The Clean Fuel Standard would effectively be the equivalent of a $350-per-tonne carbon tax. Clearly, the new sweeping regulation, which will be added on top of the existing federal carbon tax, will have significant economic consequences for the energy sector and further contribute to investment fleeing the sector.
Now, we have the plastics ban. According to the plan, the federal government will effectively regulate plastics, which are made from fossil fuels produced and supplied by energy companies. Unfortunately, this new ban, which has implications for future oil and natural gas demand, will pose yet another challenge to Alberta’s energy industry.
And that’s not all. Consider some of the other regulatory measures implemented in recent years. As we’ve written previously, Bill C-69, which overhauled Canada’s federal environmental review process, has made the regulatory system more complex, uncertain and subjective. Similarly, Bill C-48, which bans large oil tankers off British Columbia’s northern coast, presents another barrier to exporting Canadian oil to Asia.
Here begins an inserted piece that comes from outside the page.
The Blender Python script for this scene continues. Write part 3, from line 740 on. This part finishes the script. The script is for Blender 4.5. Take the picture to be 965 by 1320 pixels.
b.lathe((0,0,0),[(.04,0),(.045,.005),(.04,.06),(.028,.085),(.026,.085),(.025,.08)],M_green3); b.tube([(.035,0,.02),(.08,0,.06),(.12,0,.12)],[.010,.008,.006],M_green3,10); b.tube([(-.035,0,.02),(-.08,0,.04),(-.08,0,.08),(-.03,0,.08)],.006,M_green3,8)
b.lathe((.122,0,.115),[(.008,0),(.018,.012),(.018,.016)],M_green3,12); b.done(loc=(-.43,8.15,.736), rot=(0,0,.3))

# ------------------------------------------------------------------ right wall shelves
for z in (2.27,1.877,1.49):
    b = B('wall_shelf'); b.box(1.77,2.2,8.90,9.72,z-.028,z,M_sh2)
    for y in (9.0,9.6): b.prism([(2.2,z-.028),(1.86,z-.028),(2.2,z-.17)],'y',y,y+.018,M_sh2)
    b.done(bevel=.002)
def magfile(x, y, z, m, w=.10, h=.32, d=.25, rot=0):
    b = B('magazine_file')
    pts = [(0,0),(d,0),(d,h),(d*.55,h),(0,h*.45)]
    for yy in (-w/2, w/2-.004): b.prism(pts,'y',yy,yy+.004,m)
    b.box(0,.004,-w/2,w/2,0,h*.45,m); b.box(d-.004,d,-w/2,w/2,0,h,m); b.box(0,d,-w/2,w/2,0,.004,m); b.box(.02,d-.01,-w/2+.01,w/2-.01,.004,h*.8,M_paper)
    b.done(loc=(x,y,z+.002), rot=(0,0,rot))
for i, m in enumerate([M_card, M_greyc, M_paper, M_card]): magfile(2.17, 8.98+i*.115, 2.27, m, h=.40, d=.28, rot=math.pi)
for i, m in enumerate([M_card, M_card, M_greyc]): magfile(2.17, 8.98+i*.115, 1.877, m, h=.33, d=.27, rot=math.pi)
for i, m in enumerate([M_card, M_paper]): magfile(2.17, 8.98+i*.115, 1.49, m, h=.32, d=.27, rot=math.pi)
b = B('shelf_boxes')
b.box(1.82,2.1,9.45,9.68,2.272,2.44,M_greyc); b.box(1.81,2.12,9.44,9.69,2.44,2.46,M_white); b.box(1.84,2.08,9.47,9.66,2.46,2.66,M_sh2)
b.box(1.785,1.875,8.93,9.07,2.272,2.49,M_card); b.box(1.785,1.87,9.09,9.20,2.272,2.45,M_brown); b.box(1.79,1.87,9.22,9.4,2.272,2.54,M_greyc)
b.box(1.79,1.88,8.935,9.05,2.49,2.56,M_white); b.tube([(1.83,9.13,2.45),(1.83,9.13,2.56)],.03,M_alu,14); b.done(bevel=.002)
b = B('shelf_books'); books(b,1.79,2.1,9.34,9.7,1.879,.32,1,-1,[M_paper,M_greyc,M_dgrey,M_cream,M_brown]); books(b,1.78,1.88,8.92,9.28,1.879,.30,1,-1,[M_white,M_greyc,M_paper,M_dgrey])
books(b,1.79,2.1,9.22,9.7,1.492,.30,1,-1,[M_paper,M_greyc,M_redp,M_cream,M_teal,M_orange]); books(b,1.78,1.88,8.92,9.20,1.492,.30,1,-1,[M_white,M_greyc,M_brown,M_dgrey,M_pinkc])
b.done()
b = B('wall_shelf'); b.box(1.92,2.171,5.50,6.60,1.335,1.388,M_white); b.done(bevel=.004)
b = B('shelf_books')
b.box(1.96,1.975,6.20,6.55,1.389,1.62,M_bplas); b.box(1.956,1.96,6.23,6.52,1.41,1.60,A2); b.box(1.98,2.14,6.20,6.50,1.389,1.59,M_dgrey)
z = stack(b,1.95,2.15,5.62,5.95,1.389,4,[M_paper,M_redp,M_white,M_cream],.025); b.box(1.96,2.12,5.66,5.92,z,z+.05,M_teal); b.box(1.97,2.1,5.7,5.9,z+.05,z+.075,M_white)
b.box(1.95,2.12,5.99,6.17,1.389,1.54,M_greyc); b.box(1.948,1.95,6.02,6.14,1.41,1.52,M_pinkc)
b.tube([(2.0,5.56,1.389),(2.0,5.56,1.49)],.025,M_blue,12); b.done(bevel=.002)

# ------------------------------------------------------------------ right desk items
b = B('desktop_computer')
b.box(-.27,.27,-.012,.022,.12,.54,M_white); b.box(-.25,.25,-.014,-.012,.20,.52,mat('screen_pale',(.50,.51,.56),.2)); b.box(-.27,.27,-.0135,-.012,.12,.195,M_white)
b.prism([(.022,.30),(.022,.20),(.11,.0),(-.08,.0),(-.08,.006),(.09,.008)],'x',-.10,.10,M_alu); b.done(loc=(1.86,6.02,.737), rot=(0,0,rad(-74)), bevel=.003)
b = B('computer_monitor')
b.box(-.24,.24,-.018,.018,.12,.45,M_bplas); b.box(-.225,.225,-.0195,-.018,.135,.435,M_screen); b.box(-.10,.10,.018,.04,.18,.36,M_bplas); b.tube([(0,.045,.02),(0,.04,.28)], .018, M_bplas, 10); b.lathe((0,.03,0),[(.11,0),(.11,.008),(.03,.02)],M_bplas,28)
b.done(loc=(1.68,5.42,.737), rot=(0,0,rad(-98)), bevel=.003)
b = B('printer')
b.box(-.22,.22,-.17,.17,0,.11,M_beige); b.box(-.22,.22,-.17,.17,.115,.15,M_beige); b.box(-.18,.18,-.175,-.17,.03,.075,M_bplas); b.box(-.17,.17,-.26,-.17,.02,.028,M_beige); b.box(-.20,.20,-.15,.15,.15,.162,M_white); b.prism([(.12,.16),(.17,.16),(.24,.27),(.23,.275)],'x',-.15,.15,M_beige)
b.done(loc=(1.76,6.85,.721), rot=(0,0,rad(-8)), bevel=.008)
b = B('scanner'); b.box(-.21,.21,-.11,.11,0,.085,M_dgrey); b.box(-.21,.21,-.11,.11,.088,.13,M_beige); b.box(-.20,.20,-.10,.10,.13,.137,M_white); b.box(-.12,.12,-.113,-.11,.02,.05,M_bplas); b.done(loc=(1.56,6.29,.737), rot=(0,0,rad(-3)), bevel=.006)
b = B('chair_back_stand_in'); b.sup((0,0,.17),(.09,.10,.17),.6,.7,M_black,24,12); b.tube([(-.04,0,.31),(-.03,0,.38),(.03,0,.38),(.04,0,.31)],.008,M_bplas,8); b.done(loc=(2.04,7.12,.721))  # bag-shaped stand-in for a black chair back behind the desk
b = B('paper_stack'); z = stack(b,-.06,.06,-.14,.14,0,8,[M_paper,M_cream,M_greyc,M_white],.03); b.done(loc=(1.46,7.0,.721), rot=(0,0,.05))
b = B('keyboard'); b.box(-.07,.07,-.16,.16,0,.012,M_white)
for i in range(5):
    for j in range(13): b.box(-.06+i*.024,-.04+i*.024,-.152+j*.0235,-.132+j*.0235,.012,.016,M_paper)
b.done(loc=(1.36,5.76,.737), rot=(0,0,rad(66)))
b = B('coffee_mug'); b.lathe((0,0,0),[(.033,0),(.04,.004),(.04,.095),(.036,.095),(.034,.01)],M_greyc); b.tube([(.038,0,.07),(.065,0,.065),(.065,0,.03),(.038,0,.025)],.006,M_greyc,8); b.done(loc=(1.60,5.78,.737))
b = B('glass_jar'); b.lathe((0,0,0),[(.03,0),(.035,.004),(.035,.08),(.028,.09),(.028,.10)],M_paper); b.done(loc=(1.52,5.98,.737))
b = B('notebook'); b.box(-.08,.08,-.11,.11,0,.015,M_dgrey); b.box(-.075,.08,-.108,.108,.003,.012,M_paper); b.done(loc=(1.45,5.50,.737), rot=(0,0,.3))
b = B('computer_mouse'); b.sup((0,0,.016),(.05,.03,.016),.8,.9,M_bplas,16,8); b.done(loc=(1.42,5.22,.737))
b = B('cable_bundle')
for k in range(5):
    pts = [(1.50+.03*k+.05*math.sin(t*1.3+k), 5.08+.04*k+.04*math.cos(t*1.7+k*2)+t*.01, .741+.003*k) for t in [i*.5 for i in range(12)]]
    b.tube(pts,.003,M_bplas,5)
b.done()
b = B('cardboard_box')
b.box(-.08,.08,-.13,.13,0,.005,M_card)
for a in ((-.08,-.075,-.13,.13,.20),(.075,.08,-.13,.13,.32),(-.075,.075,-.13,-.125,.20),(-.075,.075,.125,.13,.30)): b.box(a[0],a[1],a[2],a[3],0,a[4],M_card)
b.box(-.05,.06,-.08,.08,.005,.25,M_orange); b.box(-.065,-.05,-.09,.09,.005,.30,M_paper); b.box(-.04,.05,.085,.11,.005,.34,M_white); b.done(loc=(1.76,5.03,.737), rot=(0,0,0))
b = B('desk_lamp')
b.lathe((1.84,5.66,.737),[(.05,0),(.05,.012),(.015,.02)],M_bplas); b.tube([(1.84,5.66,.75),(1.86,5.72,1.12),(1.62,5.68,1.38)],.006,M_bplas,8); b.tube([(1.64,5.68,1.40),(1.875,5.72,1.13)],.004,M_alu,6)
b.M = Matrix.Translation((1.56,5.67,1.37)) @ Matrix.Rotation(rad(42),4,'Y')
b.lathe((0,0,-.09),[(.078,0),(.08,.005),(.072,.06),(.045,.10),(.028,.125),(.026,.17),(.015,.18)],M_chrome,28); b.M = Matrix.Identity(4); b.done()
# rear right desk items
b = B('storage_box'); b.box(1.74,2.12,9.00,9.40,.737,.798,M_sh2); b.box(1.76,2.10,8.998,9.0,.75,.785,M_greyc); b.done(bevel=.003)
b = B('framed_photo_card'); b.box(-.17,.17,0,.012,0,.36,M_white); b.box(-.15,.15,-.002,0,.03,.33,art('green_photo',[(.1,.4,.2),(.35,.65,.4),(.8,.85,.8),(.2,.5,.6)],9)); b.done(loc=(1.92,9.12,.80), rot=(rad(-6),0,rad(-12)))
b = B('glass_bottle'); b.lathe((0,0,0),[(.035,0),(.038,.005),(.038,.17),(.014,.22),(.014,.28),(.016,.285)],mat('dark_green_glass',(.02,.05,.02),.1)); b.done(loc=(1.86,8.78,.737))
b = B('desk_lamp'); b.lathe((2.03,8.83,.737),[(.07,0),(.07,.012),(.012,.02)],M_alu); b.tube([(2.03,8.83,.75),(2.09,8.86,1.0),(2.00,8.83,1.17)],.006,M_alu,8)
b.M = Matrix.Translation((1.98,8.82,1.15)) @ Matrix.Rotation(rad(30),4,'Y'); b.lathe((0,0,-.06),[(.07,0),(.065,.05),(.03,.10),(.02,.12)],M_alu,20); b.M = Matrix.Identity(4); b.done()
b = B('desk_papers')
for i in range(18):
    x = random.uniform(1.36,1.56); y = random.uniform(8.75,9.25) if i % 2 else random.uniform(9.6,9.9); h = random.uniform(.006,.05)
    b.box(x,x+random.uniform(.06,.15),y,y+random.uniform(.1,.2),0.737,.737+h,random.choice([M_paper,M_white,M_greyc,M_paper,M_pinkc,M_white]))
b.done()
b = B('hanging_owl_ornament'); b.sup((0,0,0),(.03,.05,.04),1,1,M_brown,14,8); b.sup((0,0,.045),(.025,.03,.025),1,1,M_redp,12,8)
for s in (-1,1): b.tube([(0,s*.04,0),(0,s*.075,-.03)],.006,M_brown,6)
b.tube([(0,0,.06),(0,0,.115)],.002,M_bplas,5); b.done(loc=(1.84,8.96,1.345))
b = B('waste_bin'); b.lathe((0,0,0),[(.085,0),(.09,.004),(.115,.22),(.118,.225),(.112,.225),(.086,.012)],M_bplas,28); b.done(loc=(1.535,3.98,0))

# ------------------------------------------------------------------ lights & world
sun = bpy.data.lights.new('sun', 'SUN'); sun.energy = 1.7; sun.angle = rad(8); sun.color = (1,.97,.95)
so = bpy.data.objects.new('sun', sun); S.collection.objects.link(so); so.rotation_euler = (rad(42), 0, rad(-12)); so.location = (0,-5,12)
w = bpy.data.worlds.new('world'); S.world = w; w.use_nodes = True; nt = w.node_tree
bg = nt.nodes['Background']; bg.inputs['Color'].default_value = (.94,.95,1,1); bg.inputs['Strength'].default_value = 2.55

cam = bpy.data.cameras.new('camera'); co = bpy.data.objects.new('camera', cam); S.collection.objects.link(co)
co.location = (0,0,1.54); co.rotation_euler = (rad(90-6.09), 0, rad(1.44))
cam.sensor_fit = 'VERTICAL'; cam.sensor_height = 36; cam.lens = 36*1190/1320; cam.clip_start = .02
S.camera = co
Not surprisingly, investment in Canada’s oil and gas sector, largely based in Alberta, has declined by a staggering 35 per cent over the last five years. And according to a recent Statistics Canada report, investment in the sector could shrink by an additional 40 per cent in 2020 and we could see up to 220,000 more jobs lost.
It’s important to recognize the important role the energy sector plays, not just in Alberta, but in the Canadian economy. In 2019, the energy sector generated $219 billion in economic activity and comprised more than 10 per cent of the national economy. Last year, more than 20 per cent of the country’s exports came from energy, making the sector the major driver of economic growth. Perhaps most importantly, Canada’s energy sector supported or was responsible for (directly and indirectly) more than 830,000 jobs. The sector also contributed nearly $18 billion to government coffers in 2018.
The Trudeau government cannot continue to bog down Alberta’s energy industry with undue regulations. It’s time to recognize and remedy the damage that has been done.